Artist and writer Tom McCarthy constructs a strikingly similar cycle of repeated re-enactments in his novel, Remainder, first published in 2005 by Metronome Press and initially distributed in galleries and museum shops. The story follows an unnamed man who receives £8.5 million legal settlement after something falls out of the sky onto his head. The resulting trauma makes him feel estranged from the world as he realizes that he has always been acting the role of himself:

I’d always been inauthentic. Even before the accident, if I’d been walking down the street just like DeNiro, smoking a cigarette like him, and even if it had lit first try, I’d still be thinking: Here I am, walking down the street, smoking a cigarette, like someone in a film. See? Second-hand. The people in films aren’t thinking that. They’re just doing their thing, real, not thinking anything. Recovering from the accident, learning to move and walk, understanding before I could act — all this made me just become even more of what I’d always been anyway, added another layer of distance between me and things I did. Greg was right, absolutely right. I wasn’t unusual: I was more usual than most.

Although seemingly more self aware, the protagonist here is much like John Wojtowicz. Both act out their lives as if they were being filmed and both liken themselves to iconic male actors known for their tough, sometimes criminal and brutal, leading roles. As in The Third Memory, the protagonist begins to reconstruct his past after a crucial moment of déjà vu affords him a fleeting glimpse into his own faded and distorted memory. Using his newly acquired wealth, he does this literally by rebuilding the physical spaces from his pre-accident life and filling them with actors playing the appropriate roles, thereby spurring more memory flashes. Instead of approaching a completely reconstructed memory, the re-enactments take a turn when the protagonist begins re-enacting scenes which have only just occurred, becoming increasingly more violent, as he becomes obsessed with reliving and, in a way, fictionalizing his own life. This escalates into a scene triangulated somewhere in between Dog Day Afternoon, the actual bank robbery that inspired the film, and Huyghe’s The Third Memory. The protagonist devises to re-enact a bank robbery that has not yet happened in a real bank with actors who have already rehearsed their roles, but are unaware that the bank is not a set.

[youtube:https://www.youtube.com/watch?v=YQkFTt1t6nI]
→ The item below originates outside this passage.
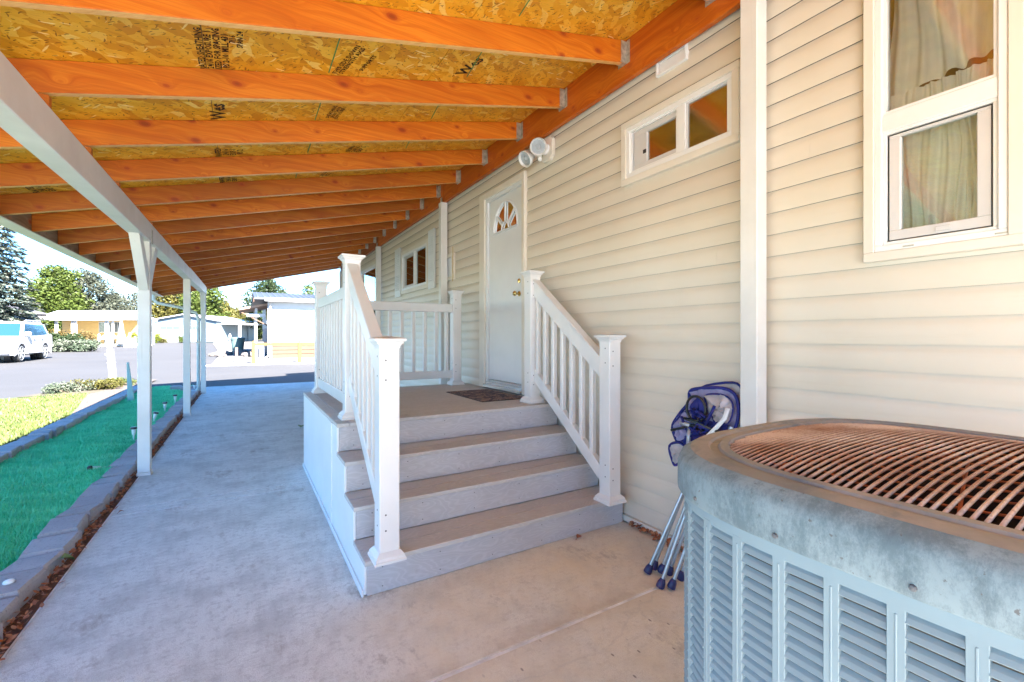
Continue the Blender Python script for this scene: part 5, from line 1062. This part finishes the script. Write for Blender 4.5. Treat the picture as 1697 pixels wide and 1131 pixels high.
# ------------------------------------------------------------------ vehicles
paint = plain('white_car_paint', (.34, .34, .37), .25, .02); tyre = plain('tyre_rubber', (.03, .03, .03), .8); alloy = plain('alloy_rim', (.55, .56, .58), .3, .05, metal=.6); lampm = plain('headlight', (.62, .66, .70), .1)
def car(name, loc, rz, label, suv=True, paint=paint):
    # local: x along the car, nose at +x; built round the origin, then turned
    th = thing(name, (0, 0, 0), label, 'car')
    H = 1.86 if suv else 1.46; bl = 1.13 if suv else .92; wb_ = 1.40; W2 = .95; WR = .39 if suv else .33; cb = .30 if suv else .2
    top = ([(-2.35, .62), (-2.40, .85), (-2.36, bl+.05), (-2.22, bl+.12)] + [(2.10, bl-.06), (2.32, bl-.22), (2.40, .78), (2.36, .48)]) if suv else ([(-2.25, .5), (-2.3, .8), (-2.1, bl), (-1.7, bl+.03)]+[(1.3, bl+.0), (2.1, bl-.15), (2.3, .62), (2.25, .35)])
    def arch(cx_): return [(cx_+(WR+.09)*math.cos(PI*k/9), WR+(WR+.09)*math.sin(PI*k/9)) for k in range(10)]
    prof = top+[(2.25, cb)]+[(p[0], max(cb, p[1])) for p in arch(wb_)]+[(p[0], max(cb, p[1])) for p in arch(-wb_)]+[(-2.3, cb)]
    # loft across the width, tucked in at the sides
    b = MB(); secs = [(-W2, .97, 0), (-W2*.86, 1, .02), (W2*.86, 1, .02), (W2, .97, 0)]; n = len(prof)
    for yv, s_, dz in secs: b.v += [(x*s_ if abs(x) > 2 else x, yv, z if z < .6 else z+dz) for x, z in prof]
    for i in range(3): b.f += [(i*n+k, i*n+(k+1) % n, (i+1)*n+(k+1) % n, (i+1)*n+k) for k in range(n)]
    b.f.append(tuple(range(n))); b.f.append(tuple(range(3*n, 4*n))[::-1]); b.build('body', paint, th, bevel=.03, seg=2)
    cab = [(-2.22, bl+.08), (-1.95, H-.10), (-1.5, H), (.15, H), (.45, H-.06), (1.18, bl)] if suv else [(-1.9, bl), (-1.2, H-.04), (-.9, H), (.1, H), (.35, H-.04), (1.15, bl)]
    def cabin(sc__, yo, m, nm, grow=0, p=th):
        b = MB(); n = len(cab); 
        for sg in (-1, 1):
            for x, z in cab: k = (z-bl)/(H-bl); b.v.append((x*(1), sg*(W2-.05-.17*k), z))
        b.f = [tuple(range(n)), tuple(range(n, 2*n))[::-1]]+[(k, n+k, n+(k+1) % n, (k+1) % n) for k in range(n)]; return b.build(nm, m, p, bevel=.035, seg=2)
    cabin(1, 0, paint, 'cabin')
    def sw(x0, x1, z0, z1, sl0, sl1, sg):      # side window, proud of the cabin
        k0 = (z0-bl)/(H-bl); k1 = (z1-bl)/(H-bl); y0 = sg*(W2-.05-.17*k0+.006); y1_ = sg*(W2-.05-.17*k1+.006)
        b = MB(); pts = [(x0, y0, z0), (x1, y0, z0), (x1-sl1, y1_, z1), (x0+sl0, y1_, z1)]; b.add(pts+[(p[0], p[1]-sg*.02, p[2]) for p in pts], [(0,1,2,3), (7,6,5,4), (0,4,5,1), (1,5,6,2), (2,6,7,3), (3,7,4,0)]); b.build('side_window', M['carglass'], th)
    zt = H-.12; zb = bl+.07
    for sg in (-1, 1):
        sw(-1.95, -1.15, zb+.02, zt, .22, .0, sg); sw(-1.13, -.20, zb, zt, 0, 0, sg); sw(-.18, .98, zb, zt, 0, .50, sg)
        MB().box(.72, .92, sg*(W2+.03)-.10, sg*(W2+.03)+.10, zb-.02, zb+.17).build('mirror', paint, th, bevel=.03)
        if suv: MB().tube([(-1.85, sg*.66, H-.02), (-1.7, sg*.66, H+.07), (.0, sg*.66, H+.07), (.2, sg*.66, H)], .022, 6).build('roof_rail', paint, th); MB().box(-1.0, .95, sg*(W2+.02)-.05, sg*(W2+.02)+.05, .36, .42).build('running_board', paint, th, bevel=.015)
        for cx_ in (-wb_, wb_):
            w_ = MB().lathe([(0, -.11), (WR-.07, -.115), (WR-.02, -.10), (WR, -.06), (WR, .06), (WR-.02, .10), (WR-.07, .115), (0, .11)], (cx_, sg*(W2-.13), WR), 24, (0, 1, 0)).build('wheel', tyre, th, smooth=40)
            r_ = MB().lathe([(0, .118), (.05, .125), (.06, .100), (WR-.12, .092), (WR-.09, .122), (WR-.075, .122), (WR-.075, .09)], (cx_, sg*(W2-.13), WR), 24, (0, sg, 0)); 
            for j in range(6): a = j*PI/3; r_.obox((cx_+.13*math.cos(a), sg*(W2-.13+.112), WR+.13*math.sin(a)), (math.cos(a), 0, math.sin(a)), (0, 1, 0), (-math.sin(a), 0, math.cos(a)), .11, .008, .03)
            r_.build('rim', alloy, w_, smooth=40)
            MB().lathe([(0, 0), (WR+.08, 0), (WR+.08, .20), (0, .20)], (cx_, sg*(W2-.24) if sg > 0 else -(W2-.24), WR), 20, (0, -sg, 0)).build('wheel_well', M['black'], th)
        MB().box(2.12, 2.37, sg*.72-.17, sg*.72+.17, .80, .97).build('headlight', lampm, th, bevel=.03); MB().lathe([(0, 0), (.07, 0), (.07, .03), (0, .04)], (2.36, sg*.70, .56), 14, (1, 0, 0)).build('fog_light', lampm, th, smooth=50)
        MB().box(-2.42, -2.25, sg*.82-.08, sg*.82+.08, .85, 1.10).build('tail_light', plain('tail_light', (.5, .03, .03), .2) if 'tail_light' not in bpy.data.materials else bpy.data.materials['tail_light'], th, bevel=.02)
        for xx in (-.20, -1.18): MB().box(xx-.008, xx+.008, sg*(W2-.004), sg*(W2+.001), .5, bl).build('door_gap', M['black'], th)
        for xx in (-.05, -1.0): MB().box(xx-.0, xx+.18, sg*(W2+.0), sg*(W2+.03), bl-.10, bl-.06).build('door_handle', paint, th, bevel=.008)
    k0 = .12; b = MB(); ws = [(1.13, bl+.04), (.50, H-.10)]; pts = [(ws[0][0]+.012, -(W2-.16), ws[0][1]), (ws[0][0]+.012, W2-.16, ws[0][1]), (ws[1][0]+.02, W2-.30, ws[1][1]), (ws[1][0]+.02, -(W2-.30), ws[1][1])]
    b.add(pts+[(p[0]-.03, p[1], p[2]-.03) for p in pts], [(0,1,2,3), (7,6,5,4), (0,4,5,1), (1,5,6,2), (2,6,7,3), (3,7,4,0)]); b.build('windshield', M['carglass'], th)
    MB().box(2.34, 2.41, -.45, .45, .66, .92).build('grille', M['galv'], th, bevel=.02); MB().box(2.28, 2.46, -.85, .85, .38, .60).build('front_bumper', paint, th, bevel=.04)
    MB().box(-2.2, 2.2, -.7, .7, cb-.02, cb+.15).build('underbody', M['black'], th)
    th.location = loc; th.rotation_euler = (0, 0, rz); ORG[th.name] = Vector(loc); return th
# the nose points to the left edge of the frame and slightly towards the camera
suvang = math.radians(-97)
c0 = (G(27, 20.6)+G(72, 23.4))/2; dirv = (G(27, 20.6)-G(72, 23.4)); suvang = math.atan2(dirv.y, dirv.x)
side = Vector((-math.sin(suvang), math.cos(suvang), 0))
if side.x > 0: side = -side
cc = c0+side*.85; cc.z = gz(cc.y)-.03
sv = car('parked_car', cc, suvang, 'white sport utility car parked on the street at the left edge', True); sv.scale = (1.03, 1.03, 1.03)
cg = G(384, 61); car('parked_car', cg, math.radians(62), 'pale silver car under the neighbour carport roof', False, plain('silver_paint', (.55, .55, .57), .3))
car('parked_car', (6.15, 26.2, .13), PI, 'silver car nose just visible behind the porch railing', False, plain('light_grey_paint', (.62, .64, .68), .3))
In the loosest sense, Remainder could be considered a renovation, as it seems to be informed, and perhaps inspired, by The Third Memory. At the very least McCarthy’s novel adds another layer to the complicated performance of self, mined from one’s own imperfect memory, that is apparent in Huyghe’s video. Both works suggest that we are not unlike these bank robbers. We too are exposed to media that influences our memories, but these experiences are not necessarily distinct and cannot be easily plucked from the mind’s woven continuum. Nor are they inherently less real.